Would you quote the material below from its first line through the line containing "COL = SC.collection", exactly and with both ends included?

━━━━━ SOURCE MATERIAL

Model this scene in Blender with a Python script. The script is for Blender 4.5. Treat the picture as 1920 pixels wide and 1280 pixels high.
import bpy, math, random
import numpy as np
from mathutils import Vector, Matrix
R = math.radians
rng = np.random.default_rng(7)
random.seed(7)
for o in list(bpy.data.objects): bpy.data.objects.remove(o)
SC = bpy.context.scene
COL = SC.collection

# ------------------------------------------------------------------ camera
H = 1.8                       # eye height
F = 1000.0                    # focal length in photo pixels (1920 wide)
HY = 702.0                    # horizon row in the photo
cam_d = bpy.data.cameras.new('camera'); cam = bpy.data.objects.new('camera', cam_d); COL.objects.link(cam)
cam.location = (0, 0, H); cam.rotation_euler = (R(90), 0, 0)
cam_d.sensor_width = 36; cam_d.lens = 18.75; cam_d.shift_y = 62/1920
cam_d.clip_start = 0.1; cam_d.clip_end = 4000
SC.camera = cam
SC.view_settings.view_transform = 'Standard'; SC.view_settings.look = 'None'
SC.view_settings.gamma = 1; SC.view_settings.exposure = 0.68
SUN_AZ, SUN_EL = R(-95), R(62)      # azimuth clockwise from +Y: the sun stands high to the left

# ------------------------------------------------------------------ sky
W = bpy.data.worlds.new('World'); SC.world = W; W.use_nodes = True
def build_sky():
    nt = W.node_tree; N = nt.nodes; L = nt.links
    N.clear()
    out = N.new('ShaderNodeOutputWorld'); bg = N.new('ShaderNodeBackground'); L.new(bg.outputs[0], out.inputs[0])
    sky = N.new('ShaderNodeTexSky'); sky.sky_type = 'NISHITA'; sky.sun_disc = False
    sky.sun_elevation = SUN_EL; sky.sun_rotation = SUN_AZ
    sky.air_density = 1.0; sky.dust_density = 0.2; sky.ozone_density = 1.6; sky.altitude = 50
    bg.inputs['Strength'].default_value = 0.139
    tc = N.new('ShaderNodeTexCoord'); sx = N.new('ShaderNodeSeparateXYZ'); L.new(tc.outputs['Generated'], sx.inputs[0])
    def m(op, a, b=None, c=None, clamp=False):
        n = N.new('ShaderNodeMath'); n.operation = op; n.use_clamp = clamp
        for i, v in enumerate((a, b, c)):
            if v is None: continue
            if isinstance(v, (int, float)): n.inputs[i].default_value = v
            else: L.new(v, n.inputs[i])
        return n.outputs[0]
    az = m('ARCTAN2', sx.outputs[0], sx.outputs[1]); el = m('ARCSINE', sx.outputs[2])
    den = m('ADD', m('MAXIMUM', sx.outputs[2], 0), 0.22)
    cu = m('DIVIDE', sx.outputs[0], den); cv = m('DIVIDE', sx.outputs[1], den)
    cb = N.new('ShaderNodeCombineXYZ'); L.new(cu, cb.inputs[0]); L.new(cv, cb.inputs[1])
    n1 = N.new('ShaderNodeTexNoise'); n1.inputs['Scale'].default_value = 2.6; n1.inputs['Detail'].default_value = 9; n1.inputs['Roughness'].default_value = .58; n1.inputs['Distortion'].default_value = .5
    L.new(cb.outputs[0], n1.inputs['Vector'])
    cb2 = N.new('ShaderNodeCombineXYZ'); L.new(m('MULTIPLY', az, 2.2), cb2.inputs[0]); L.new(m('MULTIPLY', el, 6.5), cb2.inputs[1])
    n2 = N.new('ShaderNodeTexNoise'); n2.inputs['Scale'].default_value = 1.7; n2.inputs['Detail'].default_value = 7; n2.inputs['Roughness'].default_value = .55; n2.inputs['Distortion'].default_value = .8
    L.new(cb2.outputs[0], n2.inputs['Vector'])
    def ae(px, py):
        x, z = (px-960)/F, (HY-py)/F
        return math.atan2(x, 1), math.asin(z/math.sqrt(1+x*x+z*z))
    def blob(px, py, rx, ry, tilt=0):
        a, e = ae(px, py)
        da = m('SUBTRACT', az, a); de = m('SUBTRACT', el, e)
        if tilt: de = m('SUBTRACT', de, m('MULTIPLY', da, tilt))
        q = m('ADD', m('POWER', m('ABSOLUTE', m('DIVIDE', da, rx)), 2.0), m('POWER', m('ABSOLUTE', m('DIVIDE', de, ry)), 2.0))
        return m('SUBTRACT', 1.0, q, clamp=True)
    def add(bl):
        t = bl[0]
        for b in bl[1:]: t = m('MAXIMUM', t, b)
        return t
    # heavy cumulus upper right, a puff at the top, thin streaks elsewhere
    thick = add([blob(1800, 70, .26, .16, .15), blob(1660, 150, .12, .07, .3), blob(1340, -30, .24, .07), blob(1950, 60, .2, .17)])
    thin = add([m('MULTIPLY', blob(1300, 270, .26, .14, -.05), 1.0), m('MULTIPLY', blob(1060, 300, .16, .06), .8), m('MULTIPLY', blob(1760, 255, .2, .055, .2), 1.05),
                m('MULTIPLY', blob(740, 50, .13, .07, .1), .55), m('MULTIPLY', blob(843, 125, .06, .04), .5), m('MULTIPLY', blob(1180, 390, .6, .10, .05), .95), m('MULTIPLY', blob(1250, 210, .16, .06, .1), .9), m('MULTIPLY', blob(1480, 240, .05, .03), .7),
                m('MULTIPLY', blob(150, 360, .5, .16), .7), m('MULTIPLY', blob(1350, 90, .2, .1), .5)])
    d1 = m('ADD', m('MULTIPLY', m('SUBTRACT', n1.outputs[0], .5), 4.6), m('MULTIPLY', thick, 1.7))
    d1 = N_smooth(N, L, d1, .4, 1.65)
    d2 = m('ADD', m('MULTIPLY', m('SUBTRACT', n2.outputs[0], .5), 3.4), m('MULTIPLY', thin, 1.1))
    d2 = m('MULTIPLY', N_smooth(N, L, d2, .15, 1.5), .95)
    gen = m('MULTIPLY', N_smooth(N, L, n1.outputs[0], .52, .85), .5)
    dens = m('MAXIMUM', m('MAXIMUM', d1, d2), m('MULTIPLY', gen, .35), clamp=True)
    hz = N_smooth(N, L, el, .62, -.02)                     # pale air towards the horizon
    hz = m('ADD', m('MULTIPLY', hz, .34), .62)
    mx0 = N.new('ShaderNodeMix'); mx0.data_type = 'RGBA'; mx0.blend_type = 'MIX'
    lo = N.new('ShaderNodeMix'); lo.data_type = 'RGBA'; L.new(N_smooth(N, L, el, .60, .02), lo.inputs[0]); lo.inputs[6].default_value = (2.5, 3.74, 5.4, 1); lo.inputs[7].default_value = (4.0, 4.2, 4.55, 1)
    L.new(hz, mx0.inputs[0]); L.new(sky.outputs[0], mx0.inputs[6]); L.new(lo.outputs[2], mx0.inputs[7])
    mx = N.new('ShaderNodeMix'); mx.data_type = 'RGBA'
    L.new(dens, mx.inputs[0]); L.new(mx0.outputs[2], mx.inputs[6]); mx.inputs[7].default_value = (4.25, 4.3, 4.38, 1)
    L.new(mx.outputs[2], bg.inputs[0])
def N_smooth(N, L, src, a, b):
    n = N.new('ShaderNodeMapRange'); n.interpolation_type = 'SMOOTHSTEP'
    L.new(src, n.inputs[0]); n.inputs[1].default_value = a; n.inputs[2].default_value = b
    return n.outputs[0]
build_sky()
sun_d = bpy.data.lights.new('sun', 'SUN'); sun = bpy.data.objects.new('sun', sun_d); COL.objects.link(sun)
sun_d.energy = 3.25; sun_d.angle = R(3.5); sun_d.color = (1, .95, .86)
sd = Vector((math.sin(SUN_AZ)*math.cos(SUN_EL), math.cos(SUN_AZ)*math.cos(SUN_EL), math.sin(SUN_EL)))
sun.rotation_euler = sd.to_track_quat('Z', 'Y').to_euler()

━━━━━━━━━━

▶ [PROBLEM SOLUTION]:
Model this scene in Blender with a Python script. The script is for Blender 4.5. Treat the picture as 1920 pixels wide and 1280 pixels high.
import bpy, math, random
import numpy as np
from mathutils import Vector, Matrix
R = math.radians
rng = np.random.default_rng(7)
random.seed(7)
for o in list(bpy.data.objects): bpy.data.objects.remove(o)
SC = bpy.context.scene
COL = SC.collection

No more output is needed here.